# [Work to be completed]
Starting at the first line of the listing below, repeat each line up to and including the one containing "from mathutils import Vector, Matrix". Leave out pictures.

# [Information provided]
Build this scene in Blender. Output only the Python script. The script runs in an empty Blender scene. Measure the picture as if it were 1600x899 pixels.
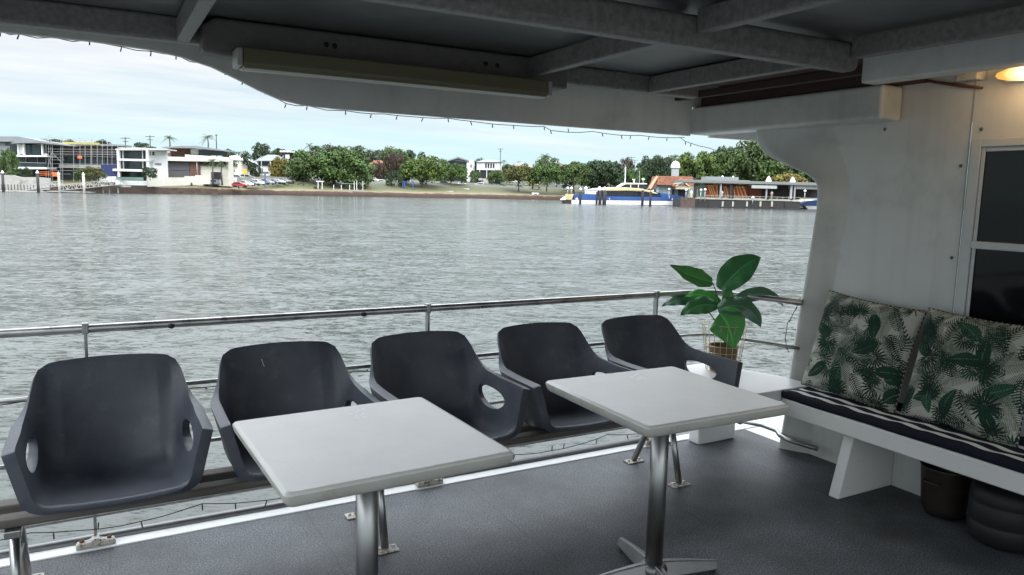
import bpy, bmesh, math, random
import numpy as np
from math import sin, cos, pi, radians as R, sqrt
from mathutils import Vector, Matrix

random.seed(7)
SC = bpy.context.scene
COL = SC.collection
# ---------------------------------------------------------------- camera
F_PX, PIT, ROL, CAMH, PSI = 1155.0, .128, .0236, 1.52, R(29.2)
cam = bpy.data.cameras.new('camera')
cam.sensor_width = 36; cam.lens = 36 * F_PX / 1600
cam.clip_start = .05; cam.clip_end = 8000
camo = bpy.data.objects.new('camera', cam); COL.objects.link(camo)
fwd = Vector((sin(PSI) * cos(PIT), cos(PSI) * cos(PIT), -sin(PIT)))
right = Vector((cos(PSI), -sin(PSI), 0)); up = right.cross(fwd)
r2 = right * cos(ROL) + up * sin(ROL); u2 = up * cos(ROL) - right * sin(ROL)
camo.matrix_world = Matrix.Translation((0, 0, CAMH)) @ Matrix((r2, u2, -fwd)).transposed().to_4x4()
SC.camera = camo
# ---------------------------------------------------------------- view
SC.view_settings.view_transform = 'Standard'; SC.view_settings.look = 'None'
SC.view_settings.exposure = 1.08; SC.view_settings.gamma = 1
SC.cycles.max_bounces = 8; SC.cycles.diffuse_bounces = 5; SC.cycles.glossy_bounces = 4
SC.cycles.transparent_max_bounces = 8; SC.cycles.use_denoising = True
# ---------------------------------------------------------------- sky and sun
SUN_EL, SUN_AZ = R(55), R(200)          # azimuth clockwise from +Y
world = bpy.data.worlds.new('World'); SC.world = world; world.use_nodes = True
nt = world.node_tree; nt.nodes.clear()
def wn(t, **k):
    n = nt.nodes.new(t)
    for a, b in k.items(): setattr(n, a, b)
    return n
wout = wn('ShaderNodeOutputWorld'); bg = wn('ShaderNodeBackground'); bg.inputs[1].default_value = .1
sky = wn('ShaderNodeTexSky', sky_type='NISHITA'); sky.sun_disc = False
sky.sun_elevation = SUN_EL; sky.sun_rotation = SUN_AZ; sky.dust_density = 2.0; sky.ozone_density = 2.0
tc = wn('ShaderNodeTexCoord'); sep = wn('ShaderNodeSeparateXYZ')
nt.links.new(tc.outputs['Generated'], sep.inputs[0])
mx = wn('ShaderNodeMath', operation='MAXIMUM'); nt.links.new(sep.outputs[2], mx.inputs[0]); mx.inputs[1].default_value = 0.0
ad = wn('ShaderNodeMath', operation='ADD'); nt.links.new(mx.outputs[0], ad.inputs[0]); ad.inputs[1].default_value = .09
dx = wn('ShaderNodeMath', operation='DIVIDE'); dy = wn('ShaderNodeMath', operation='DIVIDE')
nt.links.new(sep.outputs[0], dx.inputs[0]); nt.links.new(ad.outputs[0], dx.inputs[1])
nt.links.new(sep.outputs[1], dy.inputs[0]); nt.links.new(ad.outputs[0], dy.inputs[1])
cmb = wn('ShaderNodeCombineXYZ'); nt.links.new(dx.outputs[0], cmb.inputs[0]); nt.links.new(dy.outputs[0], cmb.inputs[1])
mpw = wn('ShaderNodeMapping'); nt.links.new(cmb.outputs[0], mpw.inputs[0]); mpw.inputs['Rotation'].default_value = (0, 0, R(25)); mpw.inputs['Scale'].default_value = (.5, 1.3, 1)
n1 = wn('ShaderNodeTexNoise'); n1.inputs['Scale'].default_value = .55; n1.inputs['Detail'].default_value = 7; n1.inputs['Roughness'].default_value = .55; n1.inputs['Distortion'].default_value = .4
nt.links.new(mpw.outputs[0], n1.inputs[0])
cr = wn('ShaderNodeValToRGB'); cr.color_ramp.elements[0].position = .34; cr.color_ramp.elements[1].position = .62
nt.links.new(n1.outputs[0], cr.inputs[0])
# the cloud sheet thins towards the horizon
thin = wn('ShaderNodeMapRange'); nt.links.new(sep.outputs[2], thin.inputs[0])
thin.inputs[1].default_value = .05; thin.inputs[2].default_value = .17; thin.inputs[3].default_value = 0.0; thin.inputs[4].default_value = .95
fm = wn('ShaderNodeMath', operation='MULTIPLY_ADD'); nt.links.new(cr.outputs[0], fm.inputs[0]); fm.inputs[1].default_value = .45
nt.links.new(thin.outputs[0], fm.inputs[2])
fm.use_clamp = True
# veil under the clouds: pale cyan air
veil = wn('ShaderNodeMixRGB'); veil.inputs[0].default_value = .86
nt.links.new(sky.outputs[0], veil.inputs[1]); veil.inputs[2].default_value = (3.3, 4.7, 4.9, 1)
n2 = wn('ShaderNodeTexNoise'); n2.inputs['Scale'].default_value = .8; n2.inputs['Detail'].default_value = 8; n2.inputs['Roughness'].default_value = .6
nt.links.new(mpw.outputs[0], n2.inputs[0])
cc = wn('ShaderNodeValToRGB'); cc.color_ramp.elements[0].position = .36; cc.color_ramp.elements[1].position = .62
cc.color_ramp.elements[0].color = (3.35, 3.8, 4.3, 1); cc.color_ramp.elements[1].color = (4.75, 4.85, 4.9, 1)
nt.links.new(n2.outputs[0], cc.inputs[0])
mixs = wn('ShaderNodeMixRGB'); nt.links.new(fm.outputs[0], mixs.inputs[0]); nt.links.new(veil.outputs[0], mixs.inputs[1]); nt.links.new(cc.outputs[0], mixs.inputs[2])
# an overcast sky is brighter overhead than at the horizon
zen = wn('ShaderNodeMapRange'); nt.links.new(sep.outputs[2], zen.inputs[0]); zen.inputs[1].default_value = .20; zen.inputs[2].default_value = .62; zen.inputs[3].default_value = 1; zen.inputs[4].default_value = 5.0
zm = wn('ShaderNodeVectorMath', operation='SCALE'); nt.links.new(mixs.outputs[0], zm.inputs[0]); nt.links.new(zen.outputs[0], zm.inputs['Scale'])
nt.links.new(zm.outputs[0], bg.inputs[0]); nt.links.new(bg.outputs[0], wout.inputs[0])
sl = bpy.data.lights.new('sun', 'SUN'); sl.energy = 1.0; sl.angle = R(14); sl.color = (1, .96, .9)
so = bpy.data.objects.new('sun', sl); COL.objects.link(so)
so.rotation_euler = (pi / 2 - SUN_EL, 0, pi - SUN_AZ)

# ================================================================ helpers
WZ = -.88                                # water level
def ray(px, py):
    x, y = px - 800, py - 449.5
    x, y = x * cos(ROL) + y * sin(ROL), -x * sin(ROL) + y * cos(ROL)
    return x / F_PX, cos(PIT) - y / F_PX * sin(PIT), -sin(PIT) - y / F_PX * cos(PIT)
def Q(px, py, D):                        # (right, height) at distance D straight out
    a, b, c = ray(px, py); return a / b * D, CAMH + c / b * D
def W(u, d, z=0): return Vector((u * cos(PSI) + d * sin(PSI), -u * sin(PSI) + d * cos(PSI), z))
def gy(px, py, Y):
    a, b, c = ray(px, py); X = a * cos(PSI) + b * sin(PSI); Yy = -a * sin(PSI) + b * cos(PSI)
    return Vector((X * Y / Yy, Y, CAMH + c * Y / Yy))

# ---------- materials
MATS = {}
def newmat(name):
    m = bpy.data.materials.new(name); m.use_nodes = True
    t = m.node_tree; p = t.nodes['Principled BSDF']; return m, t, p
def mat(name, col, rough=.6, metal=0, var=.12, scale=4, bump=0, bscale=60, spec=.5, dirt=None, dscale=3, dlo=.55, dhi=.7, stretch=(1, 1, 1), detail=5, coat=0, streak=0):
    if name in MATS: return MATS[name]
    m, t, p = newmat(name); N = t.nodes.new; L = t.links.new
    tcn = N('ShaderNodeTexCoord'); mp = N('ShaderNodeMapping'); mp.inputs['Scale'].default_value = stretch
    L(tcn.outputs['Object'], mp.inputs[0])
    n = N('ShaderNodeTexNoise'); n.inputs['Scale'].default_value = scale; n.inputs['Detail'].default_value = detail; L(mp.outputs[0], n.inputs[0])
    r = N('ShaderNodeValToRGB'); r.color_ramp.elements[0].position = .3; r.color_ramp.elements[1].position = .7
    r.color_ramp.elements[0].color = [max(0, c * (1 - var)) for c in col] + [1]
    r.color_ramp.elements[1].color = [min(1, c * (1 + var)) for c in col] + [1]
    L(n.outputs[0], r.inputs[0]); out = r.outputs[0]
    if dirt:
        n3 = N('ShaderNodeTexNoise'); n3.inputs['Scale'].default_value = dscale; n3.inputs['Detail'].default_value = 8; n3.inputs['Roughness'].default_value = .65; L(mp.outputs[0], n3.inputs[0])
        mr = N('ShaderNodeMapRange'); mr.inputs[1].default_value = dlo; mr.inputs[2].default_value = dhi; L(n3.outputs[0], mr.inputs[0])
        mm = N('ShaderNodeMixRGB'); L(mr.outputs[0], mm.inputs[0]); L(out, mm.inputs[1]); mm.inputs[2].default_value = list(dirt) + [1]; out = mm.outputs[0]
    if streak:
        ms = N('ShaderNodeMapping'); ms.inputs['Scale'].default_value = (14, 14, .8); L(tcn.outputs['Object'], ms.inputs[0])
        ns = N('ShaderNodeTexNoise'); ns.inputs['Scale'].default_value = 1; ns.inputs['Detail'].default_value = 6; L(ms.outputs[0], ns.inputs[0])
        rs = N('ShaderNodeMapRange'); rs.inputs[1].default_value = .5; rs.inputs[2].default_value = .75; rs.inputs[3].default_value = 1; rs.inputs[4].default_value = 1 - streak * 1.6; L(ns.outputs[0], rs.inputs[0])
        mm2 = N('ShaderNodeMixRGB'); mm2.blend_type = 'MULTIPLY'; mm2.inputs[0].default_value = 1; L(out, mm2.inputs[1]); L(rs.outputs[0], mm2.inputs[2]); out = mm2.outputs[0]
    L(out, p.inputs['Base Color'])
    rr = N('ShaderNodeMapRange'); rr.inputs[3].default_value = max(0.02, rough - .07); rr.inputs[4].default_value = min(1, rough + .07); L(n.outputs[0], rr.inputs[0]); L(rr.outputs[0], p.inputs['Roughness'])
    p.inputs['Metallic'].default_value = metal; p.inputs['Specular IOR Level'].default_value = spec; p.inputs['Coat Weight'].default_value = coat
    if bump:
        n4 = N('ShaderNodeTexNoise'); n4.inputs['Scale'].default_value = bscale; n4.inputs['Detail'].default_value = 4; L(mp.outputs[0], n4.inputs[0])
        b = N('ShaderNodeBump'); b.inputs['Strength'].default_value = bump; b.inputs['Distance'].default_value = .01; L(n4.outputs[0], b.inputs['Height']); L(b.outputs[0], p.inputs['Normal'])
    MATS[name] = m; return m
def attrmat(name, attr='tint', rough=.7, bump=0, trans=0, spec=.4):
    if name in MATS: return MATS[name]
    m, t, p = newmat(name); a = t.nodes.new('ShaderNodeAttribute'); a.attribute_name = attr
    t.links.new(a.outputs['Color'], p.inputs['Base Color']); p.inputs['Roughness'].default_value = rough
    p.inputs['Specular IOR Level'].default_value = spec
    if bump:
        tcn = t.nodes.new('ShaderNodeTexCoord'); n4 = t.nodes.new('ShaderNodeTexNoise'); n4.inputs['Scale'].default_value = 900
        t.links.new(tcn.outputs['Object'], n4.inputs[0]); b = t.nodes.new('ShaderNodeBump'); b.inputs['Strength'].default_value = bump; b.inputs['Distance'].default_value = .002
        t.links.new(n4.outputs[0], b.inputs['Height']); t.links.new(b.outputs[0], p.inputs['Normal'])
    MATS[name] = m; return m
def leafmat(name, col, var=.45):
    if name in MATS: return MATS[name]
    m, t, p = newmat(name); a = t.nodes.new('ShaderNodeAttribute'); a.attribute_name = 'tone'
    r = t.nodes.new('ShaderNodeValToRGB')
    r.color_ramp.elements[0].color = [c * (1 - var) for c in col] + [1]
    r.color_ramp.elements[1].color = [min(1, c * (1 + var * 1.5)) for c in col] + [1]
    t.links.new(a.outputs['Fac'], r.inputs[0]); t.links.new(r.outputs[0], p.inputs['Base Color'])
    p.inputs['Roughness'].default_value = .65; p.inputs['Specular IOR Level'].default_value = .25
    MATS[name] = m; return m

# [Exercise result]
Build this scene in Blender. Output only the Python script. The script runs in an empty Blender scene. Measure the picture as if it were 1600x899 pixels.
import bpy, bmesh, math, random
import numpy as np
from math import sin, cos, pi, radians as R, sqrt
from mathutils import Vector, Matrix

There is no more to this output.